Ahmad Arif menambahkan pentingnya kolaborasi antara wartawan dengan akademisi dalam melakukan pelaporan isu iklim dan lingkungan.
“Kerja jurnalistik lingkungan tidak selesai dengan pengumpulan data, namun meneruskannya menjadi narasi agar dapat dipahami oleh pembaca yang heterogen,” ujarnya.

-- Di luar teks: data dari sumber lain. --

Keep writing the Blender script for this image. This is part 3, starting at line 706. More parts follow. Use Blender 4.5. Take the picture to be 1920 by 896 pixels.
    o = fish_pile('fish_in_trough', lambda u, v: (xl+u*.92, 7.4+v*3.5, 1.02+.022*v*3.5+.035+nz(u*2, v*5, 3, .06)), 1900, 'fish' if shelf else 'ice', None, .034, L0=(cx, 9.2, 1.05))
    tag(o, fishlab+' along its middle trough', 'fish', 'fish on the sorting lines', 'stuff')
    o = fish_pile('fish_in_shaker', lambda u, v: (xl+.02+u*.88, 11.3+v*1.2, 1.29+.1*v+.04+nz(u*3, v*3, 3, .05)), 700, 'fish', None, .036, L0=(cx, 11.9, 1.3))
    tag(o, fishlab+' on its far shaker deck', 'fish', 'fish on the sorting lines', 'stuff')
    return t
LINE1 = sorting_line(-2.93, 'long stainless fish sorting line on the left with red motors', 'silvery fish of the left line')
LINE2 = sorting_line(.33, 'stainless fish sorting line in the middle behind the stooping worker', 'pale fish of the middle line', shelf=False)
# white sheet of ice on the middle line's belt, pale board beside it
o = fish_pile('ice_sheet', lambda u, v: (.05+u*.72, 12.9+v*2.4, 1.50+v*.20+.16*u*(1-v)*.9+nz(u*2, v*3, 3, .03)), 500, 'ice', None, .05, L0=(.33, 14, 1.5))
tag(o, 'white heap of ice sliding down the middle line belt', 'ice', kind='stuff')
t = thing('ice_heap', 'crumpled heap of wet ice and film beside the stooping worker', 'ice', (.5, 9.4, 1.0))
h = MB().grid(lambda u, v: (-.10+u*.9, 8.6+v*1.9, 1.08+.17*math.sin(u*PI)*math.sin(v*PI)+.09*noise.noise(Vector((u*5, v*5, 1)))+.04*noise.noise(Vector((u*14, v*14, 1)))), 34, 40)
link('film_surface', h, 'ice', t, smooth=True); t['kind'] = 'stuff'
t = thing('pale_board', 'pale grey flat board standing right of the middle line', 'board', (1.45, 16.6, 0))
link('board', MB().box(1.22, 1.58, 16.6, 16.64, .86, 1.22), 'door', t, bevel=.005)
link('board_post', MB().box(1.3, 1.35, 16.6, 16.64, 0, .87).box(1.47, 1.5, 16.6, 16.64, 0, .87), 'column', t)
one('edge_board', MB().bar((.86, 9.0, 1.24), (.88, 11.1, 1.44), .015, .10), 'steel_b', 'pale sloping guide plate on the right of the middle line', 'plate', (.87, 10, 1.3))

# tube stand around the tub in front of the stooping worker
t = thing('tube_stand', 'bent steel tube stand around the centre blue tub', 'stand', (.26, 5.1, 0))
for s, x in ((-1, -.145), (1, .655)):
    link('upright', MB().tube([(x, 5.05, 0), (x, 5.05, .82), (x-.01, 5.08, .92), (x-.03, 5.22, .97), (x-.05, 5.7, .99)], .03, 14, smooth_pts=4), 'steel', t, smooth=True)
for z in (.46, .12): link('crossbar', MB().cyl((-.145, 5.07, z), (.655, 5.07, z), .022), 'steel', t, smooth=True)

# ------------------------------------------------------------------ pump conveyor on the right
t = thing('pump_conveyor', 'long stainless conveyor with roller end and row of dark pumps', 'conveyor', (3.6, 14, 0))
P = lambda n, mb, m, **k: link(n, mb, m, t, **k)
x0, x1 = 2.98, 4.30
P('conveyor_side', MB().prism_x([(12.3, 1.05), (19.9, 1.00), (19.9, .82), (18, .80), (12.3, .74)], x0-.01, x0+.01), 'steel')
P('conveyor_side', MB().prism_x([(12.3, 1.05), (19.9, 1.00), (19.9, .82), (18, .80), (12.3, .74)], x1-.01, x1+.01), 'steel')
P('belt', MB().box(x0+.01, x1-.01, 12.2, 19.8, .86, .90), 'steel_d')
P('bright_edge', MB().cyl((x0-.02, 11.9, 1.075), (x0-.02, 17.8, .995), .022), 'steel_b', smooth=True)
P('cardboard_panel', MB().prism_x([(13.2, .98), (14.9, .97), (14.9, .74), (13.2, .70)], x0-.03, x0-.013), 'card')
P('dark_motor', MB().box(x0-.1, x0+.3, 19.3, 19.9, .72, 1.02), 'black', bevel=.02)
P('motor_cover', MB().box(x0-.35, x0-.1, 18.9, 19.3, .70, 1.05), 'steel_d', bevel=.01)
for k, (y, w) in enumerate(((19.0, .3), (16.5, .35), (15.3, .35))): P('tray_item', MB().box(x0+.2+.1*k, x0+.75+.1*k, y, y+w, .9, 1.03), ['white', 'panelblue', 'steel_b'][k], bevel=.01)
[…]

Di tingkat global, empat dari 10 jurnalis yang meliput krisis iklim dan isu lingkungan mendapatkan ancaman akibat dari pekerjaan mereka dengan 11 persen diantaranya mengalami kekerasan fisik. Berdasarkan laporan yang dikeluarkan UNESCO yang bertajuk Press and Planet in Danger dalam kurun waktu 2018-2023 terdapat peningkatan penyerangan media dan jurnalis lingkungan hidup sebesar 42 persen.
Di Indonesia, diambil dari data Aliansi Jurnalis Indonesia (AJI), terdapat penyerangan kepada 15 meda dan jurnalis pada tahun 2023. Serangan tersebut paling banyak dilakukan oleh kelompok massa, Aparat Penegak Hukum (APH), dan perusahaan.
Di tengah risiko intimidasi dan kekerasan, jurnalis dan media Indonesia yang meliput isu lingkungan juga menghadapi tantangan lain seperti terbatasnya akses terhadap informasi yang acap kali dilakukan oleh negara dan perusahaan yang terlibat dalam praktik perusakan lingkungan. Tantangan lainnya adalah tekanan ekonomi-politik dan peningkatan risiko keamanan.
Tantangan terakhir adalah kompleksitas isu iklim dan lingkungan itu sendiri. Tidak dipungkiri, isu iklim dan lingkungan banyak menggunakan istilah-istilah asing yang tidak biasa digunakan dalam kehidupan sehari-hari. Karenanya, jurnalis yang meliput isu krisis lingkungan perlu memiliki keahlian khusus dan melakukan penelitian yang mendalam agar dapat menyajikan informasi yang akurat dan dapat dicerna serta dimengerti oleh pembaca.
Di sisi lain, informasi dan pengetahuan mengenai isu lingkungan hidup dan iklim juga dipegang oleh komunitas-komunitas di tingkat tapak yang jarang sekali mendapatkan perhatian dari publik.
Kelompok masyarakat paling terdampak juga mendapatkan tantangan, intimidasi, dan kekerasan serupa dengan yang dialami oleh media dan jurnalis. Namun, sering kali dua kelompok ini, komunitas dan media, tidak terhubung meskipun memiliki kegelisahan dan pengalaman yang sama dalam isu iklim dan lingkungan hidup.